In short, win on one dimension, but lose on another. In particular, there are few if any battles that Trump has ever won, that were also wins with respect to a larger moral or ethical value function. His value functions are obvious ones - number of dollars, number of warheads, number of likes and laser-focused on them, they create a blindness - willful or otherwise - to other less obvious, but in the long run more important, value propositions.

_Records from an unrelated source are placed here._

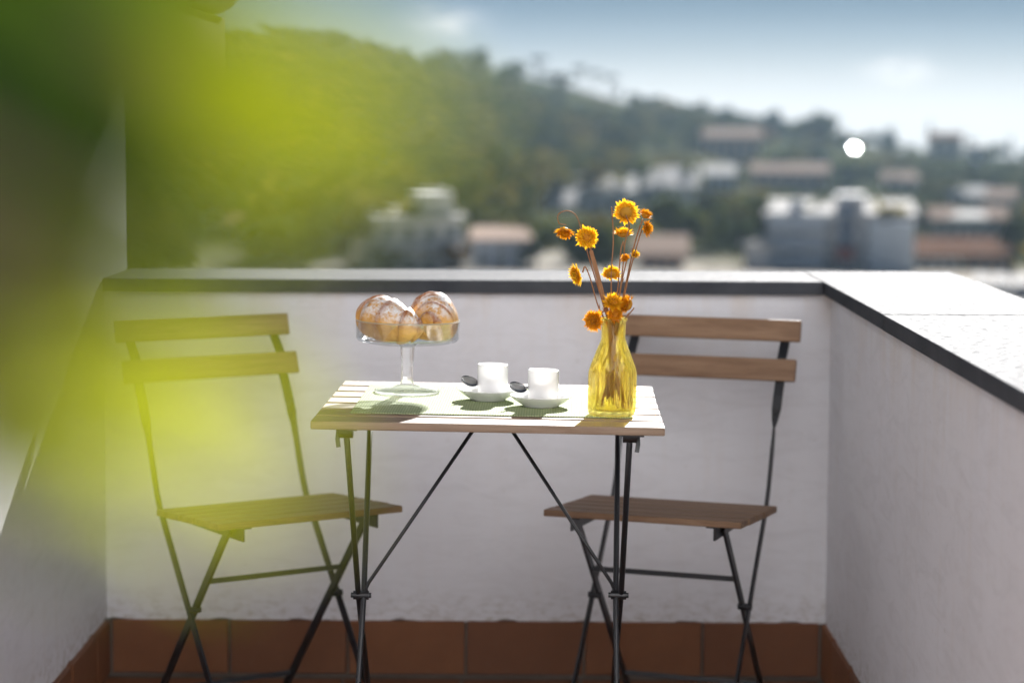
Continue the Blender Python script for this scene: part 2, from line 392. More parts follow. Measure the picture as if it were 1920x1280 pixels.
# ------------------------------------------------------------------ chairs
CH = dict(W=.3784, D=.3062, zf=.4554, zr=.4353, yu1=.1972, zu1=.7803, yu0=.1867, zu0=.7377, yl1=.1566, zl1=.7054, yl0=.1427, zl0=.6628, u=.1573, uf=.1469,
          yc=-.0945, zc=.2531, yft=-.2444, zft=.4223, ys=.0488, zs=.4259, yrf=.1338, yff=-.283, yst=-.1504, zst=.315)
def make_chair(label, loc, rz):
    t = thing('folding_chair', label, 'chair', loc, rz, 'folding chairs')
    p = type('P', (), CH); h = p.W/2; n = 5
    # seat slats
    sd = p.D/n; tilt = math.atan2(p.zf-p.zr, -p.D)
    ang = -math.atan2(p.zf-p.zr, p.D)
    me = MB().box(-h, h, -sd/2+.0040, sd/2-.0040, -.0125, 0).mesh('seat_slat', M['chair_wood'], bevel=.002)
    for i in range(n):
        f = (i+.5)/n
        obj('seat_slat', me, t, (random.uniform(-.003, .003), -p.D*f, p.zr+(p.zf-p.zr)*f), (ang, 0, 0))
    for (y1, z1, y0, z0) in ((p.yu1, p.zu1, p.yu0, p.zu0), (p.yl1, p.zl1, p.yl0, p.zl0)):
        hh = math.hypot(y1-y0, z1-z0)
        me = MB().box(-h, h, 0, .0115, -hh/2, hh/2).mesh('back_slat', M['chair_wood'], bevel=.002)
        obj('back_slat', me, t, (0, (y0+y1)/2, (z0+z1)/2), (-math.atan2(y1-y0, z1-z0), 0, 0))
    for s in (-1, 1):
        x = s*p.u
        path = [(p.yu1+.0135, p.zu1-.004), (p.yu0+.0135, p.zu0), (p.yl1+.0135, p.zl1), (p.yl0+.0135, p.zl0), (.138, .632), (.126, .608), (.116, .588), (.107, .568), (.093, .530), (.077, .487), (.063, .452), (p.ys, p.zs)]
        tw_ = [0, 0, 0, 0, 0, .05, .8, 1.45, 1.57, 1.57, 1.57, 1.57]
        for k in range(1, 9):
            f = k/8
            path.append((p.ys+(p.yff-p.ys)*f+.5*0, p.zs+(0.004-p.zs)*f)); tw_.append(1.57)
        wds = []
        MB().bar([(x, y, z) for y, z in path], .019, .0048, (1, 0, 0), tw_).build('back_leg', M['metal'], t, bevel=.0008, seg=1)
        xf = s*p.uf-s*.004
        pts = [(xf, p.yft+(p.yrf-p.yft)*k/8, p.zft+.012+(.004-p.zft-.012)*k/8) for k in range(9)]
        MB().bar(pts, .019, .0055, (0, 1, .9)).build('front_leg', M['metal'], t, bevel=.0008, seg=1)
        # seat rail: flat bar on edge under the slats, with a foot plate at the front
        r = MB(); xr = s*(p.uf-.010)
        def sz(y): return p.zr+(p.zf-p.zr)*(-y/p.D)-.0125
        y0, y1 = -p.D+.012, -.004
        r.add([(xr-.002, y0, sz(y0)-.026), (xr+.002, y0, sz(y0)-.026), (xr+.002, y1, sz(y1)-.013), (xr-.002, y1, sz(y1)-.013),
               (xr-.002, y0, sz(y0)-.0005), (xr+.002, y0, sz(y0)-.0005), (xr+.002, y1, sz(y1)-.0005), (xr-.002, y1, sz(y1)-.0005)],
              [(3, 2, 1, 0), (4, 5, 6, 7), (0, 1, 5, 4), (1, 2, 6, 5), (2, 3, 7, 6), (3, 0, 4, 7)])
        xi = xr-s*.016
        a, b = min(xr+s*.0021, xi), max(xr+s*.0021, xi)
        r.add([(a, y0, sz(y0)-.0035), (b, y0, sz(y0)-.0035), (b, y1, sz(y1)-.0035), (a, y1, sz(y1)-.0035), (a, y0, sz(y0)-.0008), (b, y0, sz(y0)-.0008), (b, y1, sz(y1)-.0008), (a, y1, sz(y1)-.0008)],
              [(3, 2, 1, 0), (4, 5, 6, 7), (0, 1, 5, 4), (1, 2, 6, 5), (2, 3, 7, 6), (3, 0, 4, 7)])
        r.build('seat_rail', M['metal'], t)
        MB().tube([(xf-s*.006, p.yc, p.zc), (x+s*.006, p.yc, p.zc)], .0065, 10).build('pivot_bolt', M['metal'], t)
    for z in (p.zst, .055):
        f = (p.zft+.012-z)/(p.zft+.012-.004); y = p.yft+(p.yrf-p.yft)*f
        MB().bar([(-p.uf+.004, y, z), (p.uf-.004, y, z)], .010, .006, (0, .3, 1)).build('stretcher', M['metal'], t, bevel=.0008, seg=1)
    return t
make_chair('left folding chair with wooden slats, standing by the house wall behind green leaves', (-.5455, 4.2415, 0), .5552)
make_chair('right folding chair with brown slats, partly behind the yellow vase', (.3141, 4.2773, 0), -.3277)
for o in (pw, pr, hw): o['kind'] = 'thing'

# ------------------------------------------------------------------ things on the table
def ontable(px, py, lift=0.0):
    z = TZ
    for _ in range(4):
        p = atz(px, py, z); l = tl(p); l.z = TZ; z = tw(l).z
    p = tw((l.x, l.y, TZ+lift)); return p
TROT = (0, TT, 0)
# placemat: woven strips as ribs
def placemat():
    m = Mat('woven_mat', .8, .2)
    c1 = m.coord((1, 1, 1)); 
    wv = m.node('ShaderNodeTexWave', wave_type='BANDS', bands_direction='X'); wv.inputs['Scale'].default_value = 75; m.l.new(c1, wv.inputs[0])
    wy = m.node('ShaderNodeTexWave', wave_type='BANDS', bands_direction='Y'); wy.inputs['Scale'].default_value = 60; m.l.new(c1, wy.inputs[0])
    n = m.noise(90, 3)
    k = m.math('MULTIPLY', wv.outputs['Fac'], wy.outputs['Fac'])
    c = m.mix(m.ramp(k, [(.15, 0), (.6, 1)]), (.24, .31, .14), (.42, .47, .27)); c = m.mix(m.math('MULTIPLY', n, .3), c, (.45, .48, .32))
    m.base(c); m.bump(k, .6, .0012)
    fl_, fr_ = tl(ontable(656, 775)), tl(ontable(1186, 787)); bl = tl(ontable(687, 722))
    x0, x1, y0, y1 = fl_.x, fr_.x, fl_.y, bl.y
    o = MB().box(x0, x1, y0, y1, TZ+.0004, TZ+.0022).build('placemat', m.m, None, bevel=.0007, seg=1)
    o.matrix_world = TM
    tag(o, 'pale green woven placemat under the cups and cake stand', 'placemat')
placemat()
MATZ = .0024
# cake stand
p0 = ontable(763, 738, MATZ)
cs = thing('cake_stand', 'clear glass footed stand holding two sugared croissants', 'cake stand', p0); cs.rotation_euler = TROT
MB().lathe([(0, 0), (.053, 0), (.0555, .0012), (.0555, .0026), (.046, .0046), (.026, .0085), (.0155, .0135), (0, .0135)], 56).build('foot', M['glass'], cs, smooth=True, weld=True)
st = MB().lathe([(0, .0140), (.0125, .0140), (.0105, .022), (.0105, .045), (.0125, .078), (.0150, .0815), (.0150, .0845), (0, .0845)], 8)
st.build('stem', M['glass'], cs, weld=True, bevel=.0008)
MB().lathe([(0, .0850), (.022, .0850), (.070, .0858), (.0835, .0885), (.0876, .0935), (.0886, .1225), (.0878, .1236), (.0862, .1228), (.0850, .0962), (.0800, .0915), (.060, .0895), (0, .0893)], 72).build('bowl', M['thin_glass'], cs, smooth=True, weld=True)

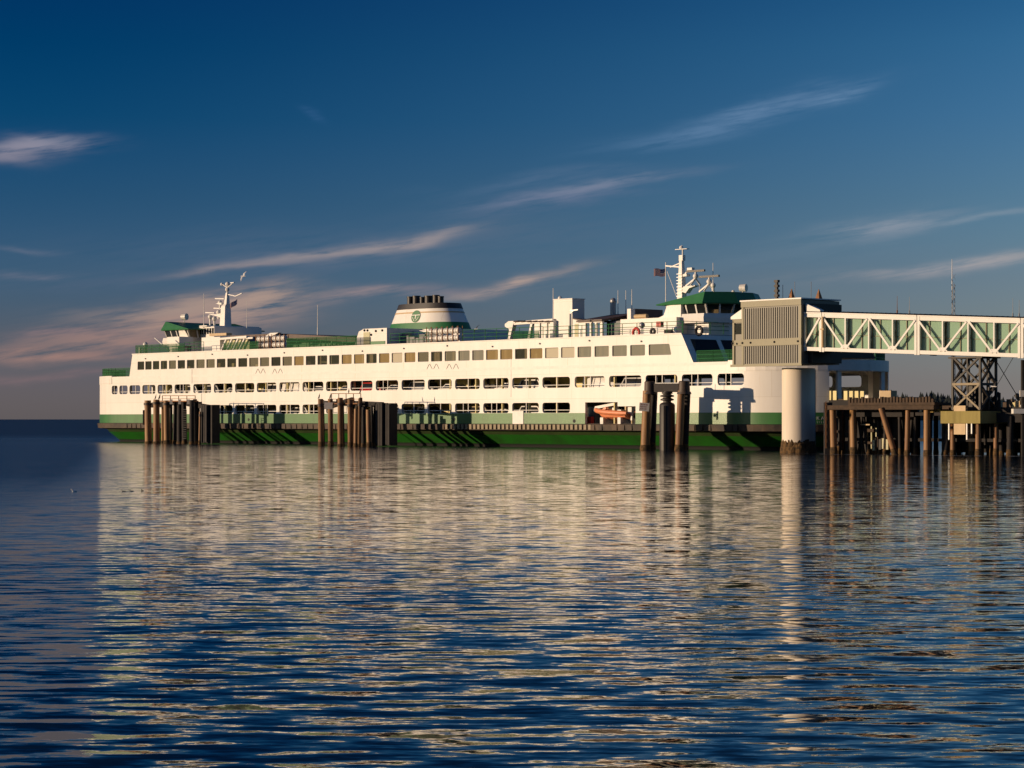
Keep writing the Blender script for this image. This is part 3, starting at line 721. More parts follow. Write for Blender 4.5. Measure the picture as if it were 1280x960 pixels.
# pilot houses -----------------------------------------------------------------
def pilot_house(sf, sa, flip, name='pilot_house', t1=14.2):
    """sf: front face s, sa: aft s; the house looks along +s when flip is +1"""
    ph = MB(); f = flip
    zb, zs, ze, zt = Z_ROOF, 12.72, 13.62, 14.75
    t0 = 4.4
    # bridge bulwark with wings, lower walls
    plan = lambda d: [(sa - f * d * 0, t0 - d), (sf - f * 1.2 + f * d * .2, t0 - d), (sf + f * d, t0 + 2.2), (sf + f * d, t1 - 2.2), (sf - f * 1.2 + f * d * .2, t1 + d), (sa, t1 + d)]
    ring = lambda d, z: [(p[0], p[1], z) for p in plan(d)]
    ph.loft([ring(0.55, 11.85), ring(0.62, 12.3), ring(0.5, zs)])
    ph.loft([ring(-0.3, zb), ring(-0.3, 11.86)])
    r = ph.build(name, M['white'], ferry)
    # windows band: posts with dark glazing between, raked outward
    g = MB(); A = plan(-.05); B_ = plan(.25); n = len(A)
    for i in range(n):
        j = (i + 1) % n
        g.quad((A[i][0], A[i][1], zs), (A[j][0], A[j][1], zs), (B_[j][0], B_[j][1], ze), (B_[i][0], B_[i][1], ze))
    g.build('pane', M['wheelglass'], r)
    for i in range(n):
        j = (i + 1) % n
        L = math.hypot(A[j][0] - A[i][0], A[j][1] - A[i][1]); k = max(1, round(L / 1.25))
        for q in range(k + 1):
            a = Vector((A[i][0], A[i][1], zs)).lerp(Vector((A[j][0], A[j][1], zs)), q / k); b = Vector((B_[i][0], B_[i][1], ze)).lerp(Vector((B_[j][0], B_[j][1], ze)), q / k)
            po = MB(); po.bar(a, b, .16); po.build('window_post', M['white2'], r)
    # solid panels on the side towards the quay, aft part
    po = MB(); po.quad((sa, t0 - .1, zs), (sa + f * 1.9, t0 - .1, zs), (sa + f * 1.9, t0 - .3, ze), (sa + f * .6, t0 - .3, ze))
    po.build('side_panel', M['white2'], r)
    ins = MB(); ins.box(min(sf - f * 1.6, sf - f * 2.6), max(sf - f * 1.6, sf - f * 2.6), t0 + 2, t1 - 2, zs - .1, zs + .45)
    ins.box(min(sa, sa + f * .2), max(sa, sa + f * .2), t0, t1, zs - .5, ze); ins.build('console', M['tan'], r)
    rf = MB()
    ro = lambda d, z: [(p[0] - (f * .9 if k in (0, 5) else 0), p[1], z) for k, p in enumerate(plan(d))]
    rt = [(sa + f * .1, t0 - .35, ze + .26), (sf - f * 1.25, t0 - .25, zt), (sf + f * .25, t0 + 2.2, zt), (sf + f * .25, t1 - 2.2, zt), (sf - f * 1.25, t1 + .25, zt), (sa + f * .1, t1 + .35, ze + .26)]
    rf.m(0).loft([ro(.75, ze), ro(.8, ze + .10), rt])
    rf.build('roof', [M['green']], r)
    return r
S_F, S_A = SP(880, 4) + 1.2, SP(832, 4)
pilot_house(S_F, S_A, 1, t1=11.4)
pilot_house(-93.2, -87.2, -1)
# far wheelhouse: white bridge wing towards the quay and the structure behind it
mb = MB(); pxbox(mb, 209, 224, 421, 2.6, 4.6, pyb=432.5)
mb.build('bridge_wing', M['white'], ferry)
mb = MB(); pxbox(mb, 215, 222, 432, 3, 4.4); mb.build('wing_support', M['white'], ferry)
mb = MB(); sl, sr, z1 = pxbox(mb, 252, 275, 421.5, 3.0, 16)
mb.build('deck_house', M['white'], ferry)
mb = MB(); sl = SP(254, 4.4); sr = SP(309, 4.4)
sr = SP(308, 13); mb.box(sl, sr, 6.0, 13, 12.6, 14.0); mb.box(sl - 1, sr + .6, 5.6, 13.4, 14.0, 14.14)
mb.build('upper_house', M['white'], ferry)
mb = MB()
wd = (sr - sl) / 6
for i in range(6):
    a = sl + wd * (i + .2); mb = MB(); mb.box(a, a + wd * .62, 5.95, 5.998, 13.1, 13.8); mb.build('house_window', M['wheelglass'], ferry)
mb = MB(); mb.box(sl + 1, sl + 4.5, 4.6, 5.4, 12.75, 13.05); mb.build('locker', M['tan'], ferry)
# slanted louvre struts below the shelter, then the long dark shelter roof
mb = MB(); t = 3.2
for k, px in enumerate((279.5, 286.5, 294, 302)):
    a = SP(px - 3, t); b = SP(px + 4.5, t); zt = ZP(px, 423, t)
    mb.bar((a, t, Z_ROOF + .1), (b, t, zt), .28, .18); mb.bar((b, t, zt), (b + 1.6, t, zt), .2)
mb.bar((SP(277, t), t, ZP(290, 423, t)), (SP(310, t), t, ZP(300, 421.5, t)), .5, .25)
mb.build('shelter_strut', M['white2'], ferry)
mb = MB(); sl = SP(276, 3.4); sr = SP(310, 3.4); mb.box(sl, sr, 3.6, 3.8, Z_ROOF, ZP(290, 425, 3.4)); mb.build('shelter_wall', M['olive'], ferry)
mb = MB(); sl = SP(288, 4); sm = SP(345, 4); sr = SP(444, 4)
zl, zm, zr = ZP(288, 419.5, 4), ZP(340, 417, 4), ZP(440, 422, 4)
for (t0, t1) in ((4, 16),):
    mb.loft([[(sl, t0, zl - .35), (sl, t1, zl - .35), (sl, t1, zl), (sl, t0, zl)], [(sm, t0, zm - .5), (sm, t1, zm - .5), (sm, t1, zm), (sm, t0, zm)],
             [(sr, t0, zr - .55), (sr, t1, zr - .55), (sr, t1, zr), (sr, t0, zr)]])
mb.build('shelter_roof', M['brownroof'], ferry)
mb = MB()
for px in range(345, 440, 14): s = SP(px, 4.2); mb.bar((s, 4.2, Z_ROOF), (s, 4.2, ZP(px, 421, 4)), .14)
mb.box(SP(345, 6), SP(440, 6), 7.9, 8.0, Z_ROOF, ZP(400, 424, 6))
mb.build('shelter_post', M['green'], ferry)
mb = MB(); a = SP(326, 3); mb.hexa([(a, 3, ZP(330, 424, 3)), (a + 1.2, 3, ZP(330, 424, 3)), (a + 1.2, 3.5, ZP(330, 424, 3)), (a, 3.5, ZP(330, 424, 3))],
       [(a + 1.8, 3, ZP(335, 416.3, 3)), (a + 3.4, 3, ZP(335, 416.3, 3)), (a + 3.4, 3.5, ZP(335, 416.3, 3)), (a + 1.8, 3.5, ZP(335, 416.3, 3))])
mb.build('shelter_end', M['white2'], ferry)
# life raft canisters
def rafts(px0, px1, n, rows, pyb):
    s0, s1 = SP(px0, .9), SP(px1, .9); w = (s1 - s0) / n
    cr = MB()
    for r in range(rows):
        for k in range(n):
            s = s0 + w * (k + .5); z = Z_ROOF + .55 + r * .72
            c = MB(); rr = .33
            for (a, b, q) in ((-.62, -.56, .2), (-.56, -.2, .31), (-.2, .2, rr), (.2, .56, .31), (.56, .62, .2)):
                pass
            rings = [[(s + w * .44 * x / .62 * 1.0, 1.0 + q * math.cos(2 * math.pi * i / 10), z + q * math.sin(2 * math.pi * i / 10)) for i in range(10)] for x, q in ((-.62, .16), (-.5, .30), (-.06, .33), (-.03, .36), (.03, .36), (.06, .33), (.5, .30), (.62, .16))]
            c.loft(rings); c.build('life_raft', M['raft'], ferry, True)
    for k in range(n + 1):
        s = s0 + w * k; cr.bar((s, .7, Z_ROOF), (s, .7, Z_ROOF + .3 + rows * .72), .06); cr.bar((s, 1.3, Z_ROOF), (s, 1.3, Z_ROOF + .3 + rows * .72), .06)
    cr.build('raft_cradle', M['rust'], ferry)
rafts(321.5, 337.5, 3, 2, 436); rafts(341, 357, 3, 2, 436); rafts(535, 574.5, 6, 2, 427)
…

The winner-loser paradigm has no time or space for the subtleties and realities of our global and interconnected world. This is well known to economists, ecologists, climate scientists, sociologists, and basically every community that spends all of their professional life thinking about interacting, evolved systems of particles or creatures, and is is in part the result of applying modern game theoretic studies. In the best cases, there can be multiple "winners" - successes for many different players able to coexist in "equilibrium". At the risk of inserting a mathematical summary statement - these are systems operating in many, many dimensions, and any time you try to encode them in a single dimension, you lose a lot - maybe everything.